As we sit here, Rodriguez is the Red Sox' ace. There is no doubt about. The numbers -- 4-0, 3.52 ERA -- back it up. The image does the same.

Understand this: Since 2019, the Red Sox are 30-8 on days Rodriguez pitches. That's 30-8!

So, let's play this out ... What if the Red Sox don't make their move and let Rodriguez gets to free agency. If they wait to show their legitimate interest at that point, it's going to take an even bigger chunk out of Chaim Bloom's ability to spend elsewhere. (Note: Theo saved the team about $60 million by signing Beckett when he did.)

If Rodriguez does walk, how are you going to replace him?

The Red Sox will still have such serviceable pieces as Nathan Eovaldi, Nick Pivetta, Tanner Houck, with Garrett Richards, Martin Perez and Connor Seabold possibly serving as legitimate pieces of the puzzle. There will also be the wild card that is Garrett Whitlock.

But none are the types who can currently be counted on to the level Rodriguez is leaned on.

Another free agent? Good luck with that. It's a subpar class full of 30-somethings.

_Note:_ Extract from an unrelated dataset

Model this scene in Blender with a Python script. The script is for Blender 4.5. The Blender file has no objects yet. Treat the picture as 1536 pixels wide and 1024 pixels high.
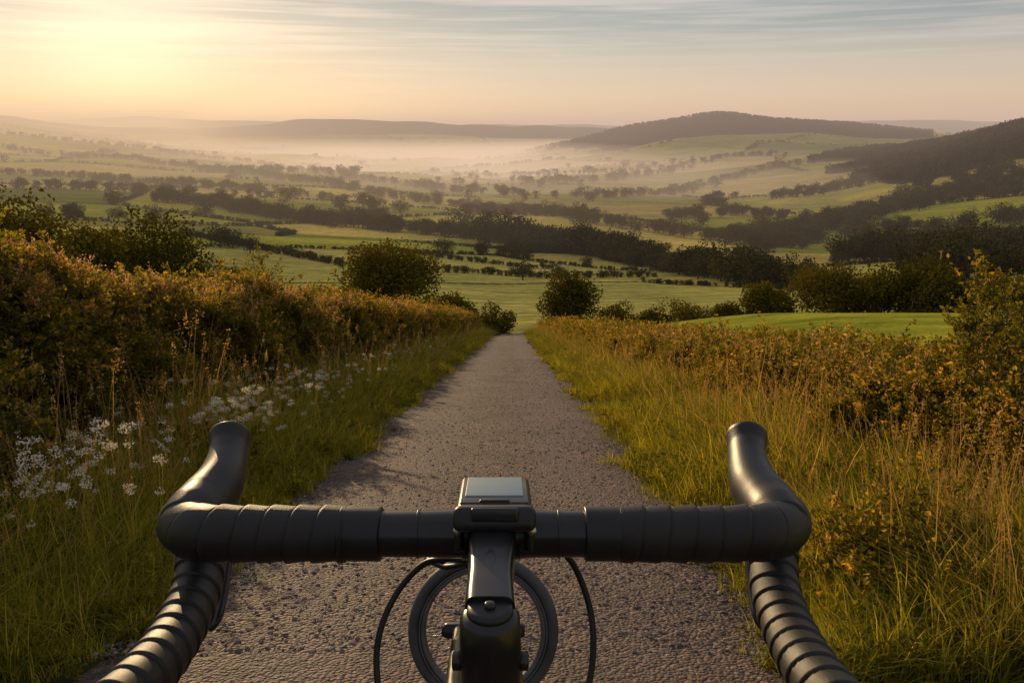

And it certainly doesn't seem like the Red Sox want to go the route of trading their cream-of-the-crop minor leaguers to fill this spot, hence passing on the likes of Blake Snell.

Maybe Rodriguez is taking the Mookie Betts approach and digging in, more than willing to bet on himself rather than soak in the security that would come with locking in on an extension. In that case, so be it.

But considering Rodriguez's age, ability, performance, and willingness to take the good and the bad of Boston, this would seem to be best-foot-forward time for the Red Sox.

“I mean, I'm all the way back already," Rodriguez said. "From the first start of the season, every time I go out there, I feel like I’m all the way back. Like I said, today was one of those days you don’t feel that much power on your fastball but the command was there and it was great to have it.”